Surtout, quelle formidable comédie humaine et politique ! Pour l’observateur, ces journées permettent une plongée dans le réalisme des États comme dans la psychologie des personnes. Ce n’est pas d’aujourd’hui que la vie internationale représente le contraire de la reconnaissance, de la cohérence et de la constance. Il n’y a d’ailleurs, en principe, rien de honteux pour un pays à s’adapter à une conjoncture qui change et en un trait de temps fait passer l’ami de la France qu’était le président Ben Ali en une sorte de pestiféré d’autant plus à rejeter qu’on n’a pas cessé avant de faire preuve à son égard d’une indulgence gravement coupable. Car enfin tout ce qu’on découvre et qui se dit dans l’effervescence de la chute du dictateur (pour les forces d’opposition et, semble-t-il, l’immense majorité des Tunisiens) était connu hier. Pour les États, pour la France dont les liens avec ce beau pays ont toujours été privilégiés, nulle surprise, rien qui vienne soudain éclairer une diplomatie qui aurait été mal informée. On savait tout et aujourd’hui on fait les dégoûtés ! C’est sans doute de bonne guerre mais ce qui me choque et montre avec beaucoup de cruauté les limites de la « Realpolitik », ce n’est pas le comportement de la France maintenant – nécessité fait loi et elle n’a plus vraiment le choix, le président Obama ayant donné le « la » pour le parler vrai – mais sa complaisance d’avant. De sorte que la volte-face opérée reflète moins la prise en considération d’une éthique internationale que l’expression d’une urgence, contrainte d’oublier sans fard ni excuse les accommodements passés pour ne pas sacrifier les éventuels gains futurs.

Il suffit de se rappeler notre histoire récente. Combien avons-nous entendu de gens se rendant en Tunisie que la présence du président Ben Ali à la tête du pays n’a jamais gênés ! Apparemment ce n’était même pas un calvaire démocratique même si évidemment, depuis que Ben Ali est déchu, les langues se délient, les indignations se manifestent et qu’on a l’impression qu’une multitude de touristes « de l’ombre » attendaient patiemment cette issue politique pour nous faire part de leur souffrance et malaise cachés ! Tout cela n’est que trop ordinaire.

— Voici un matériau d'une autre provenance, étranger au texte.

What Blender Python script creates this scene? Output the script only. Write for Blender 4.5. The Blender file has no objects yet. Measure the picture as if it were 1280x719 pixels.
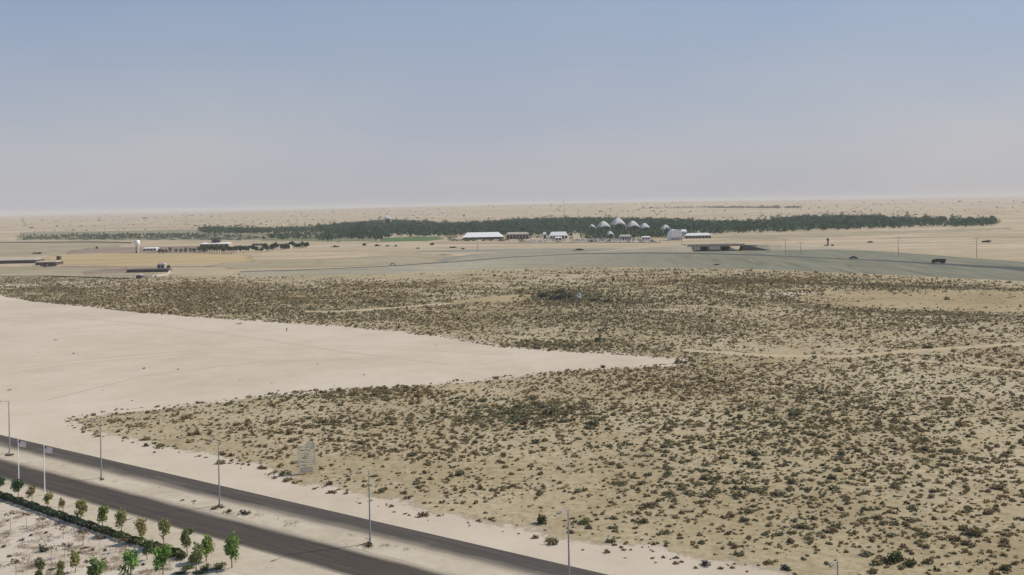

Le président de la République, lors de son voyage d’État en Tunisie, s’était félicité des progrès accomplis sur le plan des libertés publiques. Frédéric Mitterrand, sur Canal Plus – riant « très jaune » en niant avoir été « pistonné » comme ministre par Carla Bruni-Sarkozy -, était gêné comme il n’est pas permis en souhaitant qu’on ne porte pas sur la Tunisie « un regard univoque », alors qu’on était déjà en pleine contestation violente avec une répression brutale. Michèle Alliot-Marie, qui a démontré rapidement qu’elle n’était pas plus faite pour les Affaires étrangères que pour les judiciaires, a proposé au Pouvoir tunisien une aide « sécuritaire » dont la finalité ne pouvait être que de faciliter une reprise en main par celui-ci d’une situation qui lui échappait. François Baroin, que le président Ben Ali ait souhaité ou non être accueilli en France, déclare que ses proches « n’ont pas vocation » à demeurer dans notre pays. Des élections libres sont réclamées par les mêmes qui ne songeaient même pas à les invoquer du bout des lèvres, pas davantage que la liberté de l’information, il y a encore quelques jours quand le président Ben Ali était perçu comme un rempart contre l’islamisme et un despote utile.

Je ne peux pas m’empêcher d’éprouver comme une sorte de vertige devant des soutiens aussi choquants et des reculades aussi ostensibles. Le bonheur mêlé d’angoisse du peuple tunisien – on en a eu une parfaite illustration sur France 2 avec une intervention d’un responsable communiste parlant du président Ben Ali et du caractère explosif de la situation actuelle – ne peut qu’être partagé par tous ceux qui ont le droit de se réjouir dans l’instant d’une liberté conquise sans méconnaître les difficultés de sa sauvegarde demain.

Si trois conclusions, sans doute provisoires, étaient à tirer de ces journées historiques pour nos amis tunisiens, ce seraient à mon sens les suivantes.

On a toujours tort de soutenir une dictature, quel que soit le poids des intérêts. Elle finira toujours par «tomber» un jour et les nouveaux maîtres oublieront difficilement qu’on a favorisé les anciens.

La morale internationale ne devrait pas être un vœu pieux. On gagne plus grâce une constance fondée sur des valeurs et pas naïve pour autant que sur un ajustement cynique et précipité sur les « donnes » que finissent par créer les peuples dans leur lutte victorieuse contre des Pouvoirs profondément illégitimes.

Dans les manifestations et les combats qui ont abouti à la fuite sans grandeur du président Ben Ali, on a vu beaucoup de jeunes femmes, de femmes déterminées et à égalité avec les hommes. J’espère qu’elles ne se laisseront priver de rien et qu’elles sauront peser sur l’avenir.